• Problem statement: Write out all of the lines below, exactly and completely.

***

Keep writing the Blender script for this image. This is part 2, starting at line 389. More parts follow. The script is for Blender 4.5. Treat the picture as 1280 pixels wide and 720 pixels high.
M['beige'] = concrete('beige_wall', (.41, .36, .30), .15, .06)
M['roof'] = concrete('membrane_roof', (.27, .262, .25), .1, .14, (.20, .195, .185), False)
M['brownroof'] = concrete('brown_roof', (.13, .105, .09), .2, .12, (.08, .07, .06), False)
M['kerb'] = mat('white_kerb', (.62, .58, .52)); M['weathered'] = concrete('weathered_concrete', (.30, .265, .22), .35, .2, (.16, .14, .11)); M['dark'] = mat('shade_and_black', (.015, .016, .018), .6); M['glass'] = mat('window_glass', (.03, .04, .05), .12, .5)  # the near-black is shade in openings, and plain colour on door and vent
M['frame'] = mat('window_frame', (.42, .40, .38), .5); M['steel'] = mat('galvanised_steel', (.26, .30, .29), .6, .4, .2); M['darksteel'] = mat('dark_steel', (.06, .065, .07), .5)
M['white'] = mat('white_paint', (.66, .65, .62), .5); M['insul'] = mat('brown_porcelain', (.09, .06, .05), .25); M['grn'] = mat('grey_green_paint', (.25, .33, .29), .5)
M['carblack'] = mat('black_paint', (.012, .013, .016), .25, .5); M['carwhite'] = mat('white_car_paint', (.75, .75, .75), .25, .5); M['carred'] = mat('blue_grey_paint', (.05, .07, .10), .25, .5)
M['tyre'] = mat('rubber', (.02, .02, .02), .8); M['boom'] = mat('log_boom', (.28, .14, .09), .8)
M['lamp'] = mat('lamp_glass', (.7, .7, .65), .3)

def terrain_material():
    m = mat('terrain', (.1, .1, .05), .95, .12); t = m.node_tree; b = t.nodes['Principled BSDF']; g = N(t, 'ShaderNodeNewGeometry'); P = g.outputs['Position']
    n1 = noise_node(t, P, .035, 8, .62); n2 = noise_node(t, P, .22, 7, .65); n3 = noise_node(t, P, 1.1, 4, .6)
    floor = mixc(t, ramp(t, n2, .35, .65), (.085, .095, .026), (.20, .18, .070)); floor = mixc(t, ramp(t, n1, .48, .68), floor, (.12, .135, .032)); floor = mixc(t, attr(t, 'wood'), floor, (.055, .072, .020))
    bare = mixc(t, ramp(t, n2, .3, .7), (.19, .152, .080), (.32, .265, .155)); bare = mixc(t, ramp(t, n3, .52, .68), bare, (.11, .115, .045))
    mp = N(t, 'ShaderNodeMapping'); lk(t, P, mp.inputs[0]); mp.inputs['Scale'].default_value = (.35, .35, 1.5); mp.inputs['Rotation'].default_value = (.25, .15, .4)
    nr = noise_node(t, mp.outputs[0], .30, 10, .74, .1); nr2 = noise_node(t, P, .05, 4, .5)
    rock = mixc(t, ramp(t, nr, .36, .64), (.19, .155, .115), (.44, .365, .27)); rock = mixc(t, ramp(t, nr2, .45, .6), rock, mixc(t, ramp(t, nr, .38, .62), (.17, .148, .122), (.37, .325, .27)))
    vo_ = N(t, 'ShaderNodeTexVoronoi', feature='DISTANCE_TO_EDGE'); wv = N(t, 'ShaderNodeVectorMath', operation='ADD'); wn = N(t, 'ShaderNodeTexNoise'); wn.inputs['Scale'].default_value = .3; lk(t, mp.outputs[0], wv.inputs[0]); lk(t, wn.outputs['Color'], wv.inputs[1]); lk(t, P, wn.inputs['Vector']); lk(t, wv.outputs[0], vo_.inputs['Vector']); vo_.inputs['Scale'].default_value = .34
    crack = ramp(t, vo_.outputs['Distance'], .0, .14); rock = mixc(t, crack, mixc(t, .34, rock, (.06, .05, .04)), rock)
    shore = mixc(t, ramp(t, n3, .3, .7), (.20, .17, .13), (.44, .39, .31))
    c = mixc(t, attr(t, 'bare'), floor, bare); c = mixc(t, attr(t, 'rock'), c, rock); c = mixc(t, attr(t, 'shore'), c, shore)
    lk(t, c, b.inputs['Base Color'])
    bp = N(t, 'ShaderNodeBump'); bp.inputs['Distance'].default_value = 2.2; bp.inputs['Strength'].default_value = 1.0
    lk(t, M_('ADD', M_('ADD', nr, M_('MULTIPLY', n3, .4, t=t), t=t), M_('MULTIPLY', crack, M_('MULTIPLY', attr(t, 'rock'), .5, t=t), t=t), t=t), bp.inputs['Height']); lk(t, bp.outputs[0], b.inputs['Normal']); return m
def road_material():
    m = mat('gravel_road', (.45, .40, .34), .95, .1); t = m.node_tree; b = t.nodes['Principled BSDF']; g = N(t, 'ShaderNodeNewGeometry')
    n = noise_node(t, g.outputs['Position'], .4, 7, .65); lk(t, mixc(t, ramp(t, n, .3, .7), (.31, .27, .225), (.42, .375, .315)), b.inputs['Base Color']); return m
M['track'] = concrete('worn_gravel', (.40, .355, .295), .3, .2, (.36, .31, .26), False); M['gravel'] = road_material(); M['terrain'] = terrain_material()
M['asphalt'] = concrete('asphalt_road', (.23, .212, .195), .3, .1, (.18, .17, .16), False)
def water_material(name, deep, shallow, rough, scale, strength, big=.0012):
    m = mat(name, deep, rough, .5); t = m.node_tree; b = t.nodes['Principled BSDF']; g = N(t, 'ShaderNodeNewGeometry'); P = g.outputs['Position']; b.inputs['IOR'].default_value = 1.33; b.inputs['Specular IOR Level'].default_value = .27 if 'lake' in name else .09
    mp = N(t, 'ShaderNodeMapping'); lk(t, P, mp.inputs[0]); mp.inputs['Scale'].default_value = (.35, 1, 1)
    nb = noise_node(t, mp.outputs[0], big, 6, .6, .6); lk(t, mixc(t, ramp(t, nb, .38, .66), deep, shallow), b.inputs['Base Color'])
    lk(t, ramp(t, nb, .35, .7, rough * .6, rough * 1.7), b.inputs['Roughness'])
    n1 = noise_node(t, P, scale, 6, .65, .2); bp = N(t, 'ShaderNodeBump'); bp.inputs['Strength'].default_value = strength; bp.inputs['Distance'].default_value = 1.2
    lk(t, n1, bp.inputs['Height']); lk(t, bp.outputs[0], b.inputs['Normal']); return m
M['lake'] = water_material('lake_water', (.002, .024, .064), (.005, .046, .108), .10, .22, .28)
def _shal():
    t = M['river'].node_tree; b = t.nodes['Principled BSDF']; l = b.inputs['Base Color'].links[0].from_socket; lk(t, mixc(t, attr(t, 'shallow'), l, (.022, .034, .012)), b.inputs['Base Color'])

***

• Output for this exercise:
Keep writing the Blender script for this image. This is part 2, starting at line 389. More parts follow. The script is for Blender 4.5. Treat the picture as 1280 pixels wide and 720 pixels high.
M['beige'] = concrete('beige_wall', (.41, .36, .30), .15, .06)
M['roof'] = concrete('membrane_roof', (.27, .262, .25), .1, .14, (.20, .195, .185), False)
M['brownroof'] = concrete('brown_roof', (.13, .105, .09), .2, .12, (.08, .07, .06), False)
M['kerb'] = mat('white_kerb', (.62, .58, .52)); M['weathered'] = concrete('weathered_concrete', (.30, .265, .22), .35, .2, (.16, .14, .11)); M['dark'] = mat('shade_and_black', (.015, .016, .018), .6); M['glass'] = mat('window_glass', (.03, .04, .05), .12, .5)  # the near-black is shade in openings, and plain colour on door and vent
M['frame'] = mat('window_frame', (.42, .40, .38), .5); M['steel'] = mat('galvanised_steel', (.26, .30, .29), .6, .4, .2); M['darksteel'] = mat('dark_steel', (.06, .065, .07), .5)
M['white'] = mat('white_paint', (.66, .65, .62), .5); M['insul'] = mat('brown_porcelain', (.09, .06, .05), .25); M['grn'] = mat('grey_green_paint', (.25, .33, .29), .5)
M['carblack'] = mat('black_paint', (.012, .013, .016), .25, .5); M['carwhite'] = mat('white_car_paint', (.75, .75, .75), .25, .5); M['carred'] = mat('blue_grey_paint', (.05, .07, .10), .25, .5)
M['tyre'] = mat('rubber', (.02, .02, .02), .8); M['boom'] = mat('log_boom', (.28, .14, .09), .8)
M['lamp'] = mat('lamp_glass', (.7, .7, .65), .3)

def terrain_material():
    m = mat('terrain', (.1, .1, .05), .95, .12); t = m.node_tree; b = t.nodes['Principled BSDF']; g = N(t, 'ShaderNodeNewGeometry'); P = g.outputs['Position']
    n1 = noise_node(t, P, .035, 8, .62); n2 = noise_node(t, P, .22, 7, .65); n3 = noise_node(t, P, 1.1, 4, .6)
    floor = mixc(t, ramp(t, n2, .35, .65), (.085, .095, .026), (.20, .18, .070)); floor = mixc(t, ramp(t, n1, .48, .68), floor, (.12, .135, .032)); floor = mixc(t, attr(t, 'wood'), floor, (.055, .072, .020))
    bare = mixc(t, ramp(t, n2, .3, .7), (.19, .152, .080), (.32, .265, .155)); bare = mixc(t, ramp(t, n3, .52, .68), bare, (.11, .115, .045))
    mp = N(t, 'ShaderNodeMapping'); lk(t, P, mp.inputs[0]); mp.inputs['Scale'].default_value = (.35, .35, 1.5); mp.inputs['Rotation'].default_value = (.25, .15, .4)
    nr = noise_node(t, mp.outputs[0], .30, 10, .74, .1); nr2 = noise_node(t, P, .05, 4, .5)
    rock = mixc(t, ramp(t, nr, .36, .64), (.19, .155, .115), (.44, .365, .27)); rock = mixc(t, ramp(t, nr2, .45, .6), rock, mixc(t, ramp(t, nr, .38, .62), (.17, .148, .122), (.37, .325, .27)))
    vo_ = N(t, 'ShaderNodeTexVoronoi', feature='DISTANCE_TO_EDGE'); wv = N(t, 'ShaderNodeVectorMath', operation='ADD'); wn = N(t, 'ShaderNodeTexNoise'); wn.inputs['Scale'].default_value = .3; lk(t, mp.outputs[0], wv.inputs[0]); lk(t, wn.outputs['Color'], wv.inputs[1]); lk(t, P, wn.inputs['Vector']); lk(t, wv.outputs[0], vo_.inputs['Vector']); vo_.inputs['Scale'].default_value = .34
    crack = ramp(t, vo_.outputs['Distance'], .0, .14); rock = mixc(t, crack, mixc(t, .34, rock, (.06, .05, .04)), rock)
    shore = mixc(t, ramp(t, n3, .3, .7), (.20, .17, .13), (.44, .39, .31))
    c = mixc(t, attr(t, 'bare'), floor, bare); c = mixc(t, attr(t, 'rock'), c, rock); c = mixc(t, attr(t, 'shore'), c, shore)
    lk(t, c, b.inputs['Base Color'])
    bp = N(t, 'ShaderNodeBump'); bp.inputs['Distance'].default_value = 2.2; bp.inputs['Strength'].default_value = 1.0
    lk(t, M_('ADD', M_('ADD', nr, M_('MULTIPLY', n3, .4, t=t), t=t), M_('MULTIPLY', crack, M_('MULTIPLY', attr(t, 'rock'), .5, t=t), t=t), t=t), bp.inputs['Height']); lk(t, bp.outputs[0], b.inputs['Normal']); return m
def road_material():
    m = mat('gravel_road', (.45, .40, .34), .95, .1); t = m.node_tree; b = t.nodes['Principled BSDF']; g = N(t, 'ShaderNodeNewGeometry')
    n = noise_node(t, g.outputs['Position'], .4, 7, .65); lk(t, mixc(t, ramp(t, n, .3, .7), (.31, .27, .225), (.42, .375, .315)), b.inputs['Base Color']); return m
M['track'] = concrete('worn_gravel', (.40, .355, .295), .3, .2, (.36, .31, .26), False); M['gravel'] = road_material(); M['terrain'] = terrain_material()
M['asphalt'] = concrete('asphalt_road', (.23, .212, .195), .3, .1, (.18, .17, .16), False)
def water_material(name, deep, shallow, rough, scale, strength, big=.0012):
    m = mat(name, deep, rough, .5); t = m.node_tree; b = t.nodes['Principled BSDF']; g = N(t, 'ShaderNodeNewGeometry'); P = g.outputs['Position']; b.inputs['IOR'].default_value = 1.33; b.inputs['Specular IOR Level'].default_value = .27 if 'lake' in name else .09
    mp = N(t, 'ShaderNodeMapping'); lk(t, P, mp.inputs[0]); mp.inputs['Scale'].default_value = (.35, 1, 1)
    nb = noise_node(t, mp.outputs[0], big, 6, .6, .6); lk(t, mixc(t, ramp(t, nb, .38, .66), deep, shallow), b.inputs['Base Color'])
    lk(t, ramp(t, nb, .35, .7, rough * .6, rough * 1.7), b.inputs['Roughness'])
    n1 = noise_node(t, P, scale, 6, .65, .2); bp = N(t, 'ShaderNodeBump'); bp.inputs['Strength'].default_value = strength; bp.inputs['Distance'].default_value = 1.2
    lk(t, n1, bp.inputs['Height']); lk(t, bp.outputs[0], b.inputs['Normal']); return m
M['lake'] = water_material('lake_water', (.002, .024, .064), (.005, .046, .108), .10, .22, .28)
def _shal():
    t = M['river'].node_tree; b = t.nodes['Principled BSDF']; l = b.inputs['Base Color'].links[0].from_socket; lk(t, mixc(t, attr(t, 'shallow'), l, (.022, .034, .012)), b.inputs['Base Color'])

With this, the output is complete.